Born to merchants Francis Ronalds and Jane née Field at their cheesemonger business in Upper Thames Street, London, he attended Unitarian minister Eliezer Cogan's school before being apprenticed to his father at the age of 14. He ran the large business for some years. The family later resided in Highbury Terrace Islington, at Kelmscott House in Hammersmith, Queen Square in Bloomsbury, at Croydon, and on Chiswick Lane.
Several of Ronalds’ eleven brothers and sisters also led noteworthy lives. His youngest brother Alfred authored the classic book The Fly-fisher's Entomology (1836) before migrating to Australia and their brother Hugh was one of the founders of the city of Albion in the American Midwest. Their sisters married Samuel Carter – a railway solicitor and MP – and sugar-refiner Peter Martineau of the famous Martineau family. Another sister Emily epitomised the family's interest in social reform through her collaborations with early socialists Robert Owen and Fanny Wright.
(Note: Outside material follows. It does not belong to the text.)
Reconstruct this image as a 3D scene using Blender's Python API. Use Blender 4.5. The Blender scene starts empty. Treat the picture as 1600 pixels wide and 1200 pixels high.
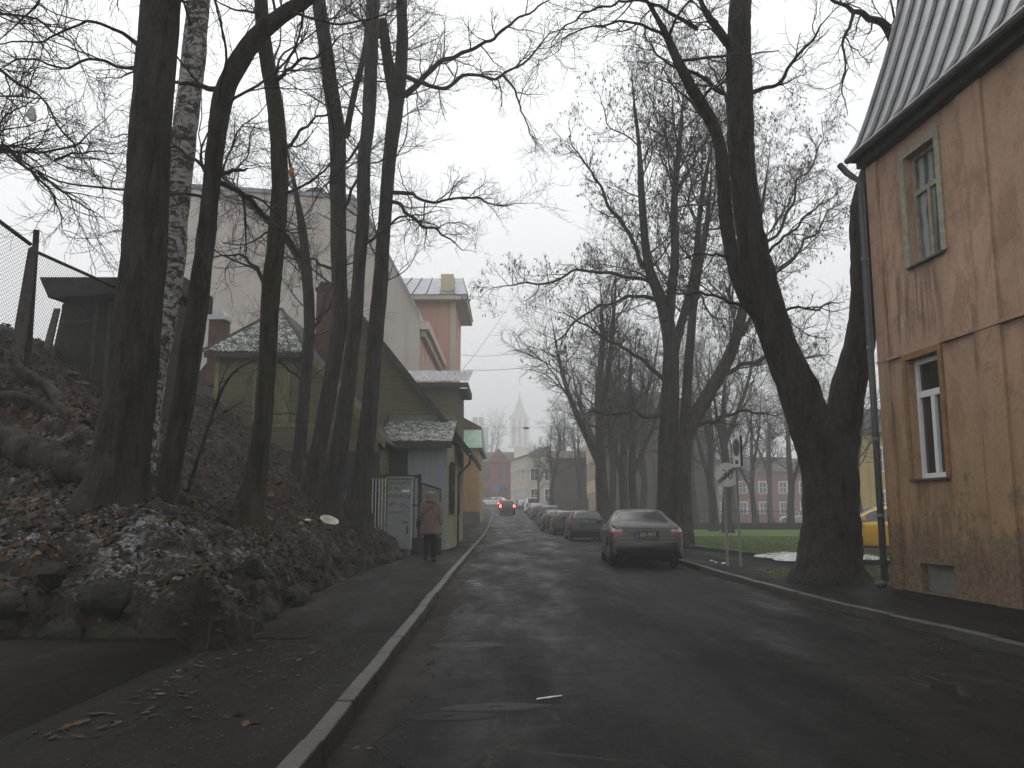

Chemistry professor Edmund Ronalds and artist Hugh Carter are two of Ronalds' nephews and his nurseryman uncle Hugh Ronalds published the revered book Pyrus Malus Brentfordiensis: or, a Concise Description of Selected Apples (1831).
Ronalds was conducting electrical experiments by 1810: those on atmospheric electricity were outlined in George Singer's text Elements of Electricity and Electro-Chemistry (1814). He published his first papers in the Philosophical Magazine in 1814 on the properties of the dry pile, a form of battery that his mentor Jean-André Deluc helped to develop. The next year he described the first electric clock.